Courtesy of Mark Hanna of Market Montage
Risk markets first blush reaction to the LTRO is quite positive as their was huge demand to borrow from the ECB at 1%. Even NASDAQ is back to positive after being in the red, post Oracle blow up. Reuters expectation was 310B euros, so this figure came in at >150% over that level. Of course we do not know what this money will be used for, but as outlined last night the expectation is a good portion will be for a form of ‘backdoor QE/TARP-lite’ as an end around the treaty for the ban on ECB’s direct purchase of sovereign debt. (Did I put enough acronym’s in 1 sentence for you?) But as a speculator what the banks eventually use the money for is less important today, than the PERCEPTION of what the banks will use the money for. The meme is it’s for a massive carry trade and to stuff themselves with ever more debt (debt on top of debt solves everything after all!), at least of the short term variety. As long time readers now “perception is reality”…. until it no longer is. Frankly it seems perverse we are celebrating banks running to the ECB to borrow more….
Via Reuters:
- A total of 523 banks borrowed money at the tender with demand way above the 310 billion euros expected by traders polled by Reuters in the run-up to the operation. The banks’ lunge for funding pushed the euro to a one-week high versus the dollar and sparked a rally in stocks.

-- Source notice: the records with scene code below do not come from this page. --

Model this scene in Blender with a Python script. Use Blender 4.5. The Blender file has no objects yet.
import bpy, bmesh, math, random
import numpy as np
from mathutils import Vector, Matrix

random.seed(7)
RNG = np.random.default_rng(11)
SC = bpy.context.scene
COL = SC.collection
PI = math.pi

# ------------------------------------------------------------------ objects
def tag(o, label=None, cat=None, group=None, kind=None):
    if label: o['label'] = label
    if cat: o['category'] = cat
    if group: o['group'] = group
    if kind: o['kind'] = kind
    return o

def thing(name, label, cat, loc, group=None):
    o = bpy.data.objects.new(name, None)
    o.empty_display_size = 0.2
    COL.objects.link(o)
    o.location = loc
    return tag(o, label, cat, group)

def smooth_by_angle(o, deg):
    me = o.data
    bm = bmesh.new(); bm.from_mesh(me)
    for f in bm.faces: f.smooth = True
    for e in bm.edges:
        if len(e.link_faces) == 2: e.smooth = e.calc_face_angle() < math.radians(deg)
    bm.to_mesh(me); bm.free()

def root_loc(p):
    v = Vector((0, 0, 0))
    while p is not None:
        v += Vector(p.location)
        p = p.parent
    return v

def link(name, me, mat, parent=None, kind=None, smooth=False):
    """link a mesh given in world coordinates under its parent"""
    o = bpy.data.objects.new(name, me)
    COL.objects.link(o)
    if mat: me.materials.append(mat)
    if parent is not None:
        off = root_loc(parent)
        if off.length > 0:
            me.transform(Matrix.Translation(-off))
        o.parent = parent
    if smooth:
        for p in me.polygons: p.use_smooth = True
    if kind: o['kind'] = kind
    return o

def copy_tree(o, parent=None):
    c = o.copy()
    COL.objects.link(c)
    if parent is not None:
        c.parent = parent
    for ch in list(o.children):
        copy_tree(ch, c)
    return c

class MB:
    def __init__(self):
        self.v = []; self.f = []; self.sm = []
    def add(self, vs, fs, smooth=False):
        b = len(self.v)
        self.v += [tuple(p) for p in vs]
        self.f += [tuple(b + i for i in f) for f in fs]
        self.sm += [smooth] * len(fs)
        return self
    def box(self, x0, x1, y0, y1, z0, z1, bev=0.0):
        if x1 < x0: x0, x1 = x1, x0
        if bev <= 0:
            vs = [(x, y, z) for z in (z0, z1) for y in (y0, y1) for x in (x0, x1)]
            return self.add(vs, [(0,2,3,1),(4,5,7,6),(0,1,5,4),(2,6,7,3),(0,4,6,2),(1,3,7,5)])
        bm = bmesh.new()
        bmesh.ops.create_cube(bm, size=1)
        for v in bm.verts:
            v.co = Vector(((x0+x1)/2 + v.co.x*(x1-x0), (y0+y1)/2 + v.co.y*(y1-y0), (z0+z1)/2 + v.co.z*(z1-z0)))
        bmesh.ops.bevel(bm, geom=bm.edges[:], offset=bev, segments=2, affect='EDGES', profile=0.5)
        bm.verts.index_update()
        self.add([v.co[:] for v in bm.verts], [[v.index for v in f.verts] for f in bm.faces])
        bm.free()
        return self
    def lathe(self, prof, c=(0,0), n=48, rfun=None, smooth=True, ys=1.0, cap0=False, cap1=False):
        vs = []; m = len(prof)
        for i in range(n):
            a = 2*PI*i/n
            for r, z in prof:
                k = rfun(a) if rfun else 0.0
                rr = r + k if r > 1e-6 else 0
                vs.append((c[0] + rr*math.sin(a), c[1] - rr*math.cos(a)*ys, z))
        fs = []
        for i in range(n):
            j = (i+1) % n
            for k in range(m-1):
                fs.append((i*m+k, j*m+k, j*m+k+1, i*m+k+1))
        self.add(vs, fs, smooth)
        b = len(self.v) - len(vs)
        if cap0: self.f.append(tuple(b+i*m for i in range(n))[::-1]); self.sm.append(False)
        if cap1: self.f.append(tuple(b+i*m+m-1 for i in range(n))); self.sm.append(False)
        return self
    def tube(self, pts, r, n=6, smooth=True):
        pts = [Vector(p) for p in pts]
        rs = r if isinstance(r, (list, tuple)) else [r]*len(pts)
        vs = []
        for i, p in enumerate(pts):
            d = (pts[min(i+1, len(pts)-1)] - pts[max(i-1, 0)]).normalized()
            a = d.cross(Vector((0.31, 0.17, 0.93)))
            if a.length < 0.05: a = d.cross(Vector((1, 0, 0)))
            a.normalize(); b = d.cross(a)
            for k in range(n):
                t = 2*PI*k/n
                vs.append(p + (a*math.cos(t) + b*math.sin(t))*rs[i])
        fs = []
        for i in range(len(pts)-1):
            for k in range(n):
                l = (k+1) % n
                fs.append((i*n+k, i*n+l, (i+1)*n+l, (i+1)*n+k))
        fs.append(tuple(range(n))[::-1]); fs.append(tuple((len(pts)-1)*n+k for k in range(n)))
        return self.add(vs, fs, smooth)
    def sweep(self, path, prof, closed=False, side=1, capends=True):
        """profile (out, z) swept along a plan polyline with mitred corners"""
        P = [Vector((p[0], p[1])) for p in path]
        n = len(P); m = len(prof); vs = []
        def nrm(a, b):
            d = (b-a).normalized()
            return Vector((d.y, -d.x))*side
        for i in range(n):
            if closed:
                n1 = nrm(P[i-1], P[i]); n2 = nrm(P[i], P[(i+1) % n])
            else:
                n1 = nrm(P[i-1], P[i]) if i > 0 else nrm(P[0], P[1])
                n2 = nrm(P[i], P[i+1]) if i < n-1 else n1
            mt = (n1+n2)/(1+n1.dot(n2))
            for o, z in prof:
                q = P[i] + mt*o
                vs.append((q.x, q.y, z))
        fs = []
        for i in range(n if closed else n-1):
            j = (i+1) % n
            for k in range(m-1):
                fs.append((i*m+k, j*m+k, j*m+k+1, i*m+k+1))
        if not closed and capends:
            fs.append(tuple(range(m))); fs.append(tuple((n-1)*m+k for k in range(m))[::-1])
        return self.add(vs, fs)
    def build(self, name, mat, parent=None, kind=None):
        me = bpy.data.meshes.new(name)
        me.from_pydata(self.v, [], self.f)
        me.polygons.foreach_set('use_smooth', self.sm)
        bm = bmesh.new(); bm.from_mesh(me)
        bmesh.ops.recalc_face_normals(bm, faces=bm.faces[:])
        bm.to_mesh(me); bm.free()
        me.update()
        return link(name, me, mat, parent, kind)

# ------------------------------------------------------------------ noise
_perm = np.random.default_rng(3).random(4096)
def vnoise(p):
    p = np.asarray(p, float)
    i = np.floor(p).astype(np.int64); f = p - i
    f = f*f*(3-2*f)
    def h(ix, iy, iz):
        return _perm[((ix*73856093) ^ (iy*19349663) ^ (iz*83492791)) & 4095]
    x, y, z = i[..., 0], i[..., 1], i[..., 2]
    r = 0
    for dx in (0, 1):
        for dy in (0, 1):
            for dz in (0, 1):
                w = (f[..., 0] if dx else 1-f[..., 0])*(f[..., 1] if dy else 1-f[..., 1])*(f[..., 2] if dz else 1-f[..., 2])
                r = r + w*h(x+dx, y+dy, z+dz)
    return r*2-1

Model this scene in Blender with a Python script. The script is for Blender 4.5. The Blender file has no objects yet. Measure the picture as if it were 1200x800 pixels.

- The three-year loans are the ECB’s latest bold attempt to ease the euro zone’s troubles. It is the most the bank has ever pumped into the financial system, topping the near 450 billion it injected with its first one-year loans back in 2009.
- Its hope is that the ultra-cheap and ultra-long funding will have a range of beneficial effects, including bolstering trust in banks, easing the threat of a credit crunch and tempting banks to buy Italian and Spanish bonds, thereby calming markets and easing the currency bloc’s sovereign debt crisis.
- “The take-up was massive … much higher than the expected 300 billion euros. Liquidity on the banking system has now increased considerably.” said Annalisa Piazza at Newedge Strategy, adding that the take-up probably came largely from banks in the euro zone’s debt-laden states.
- While an interbank lending crunch may have been avoided, it is much less certain banks will use the money to buy Italian and Spanish government debt, as French President Nicolas Sarkozy has urged, given the competing pressures on them to cut risk, rebuild capital and lend to business.
- “While this might help to address recent signs of renewed tensions in credit markets and support bank lending, we remain skeptical of the idea that the operation will ease the sovereign debt crisis too as banks use the funds to purchase large volumes of peripheral government bonds,” said Jonathan Loynes, Chief European Economist at Capital Economics.
- Rather than a simple flat rate, the 3-year funds were offered at an interest rate which will be the average of ECB’s main interest rate over the next three years. That benchmark rate is, after a rate cut earlier this month, at a record low of 1.0 percent.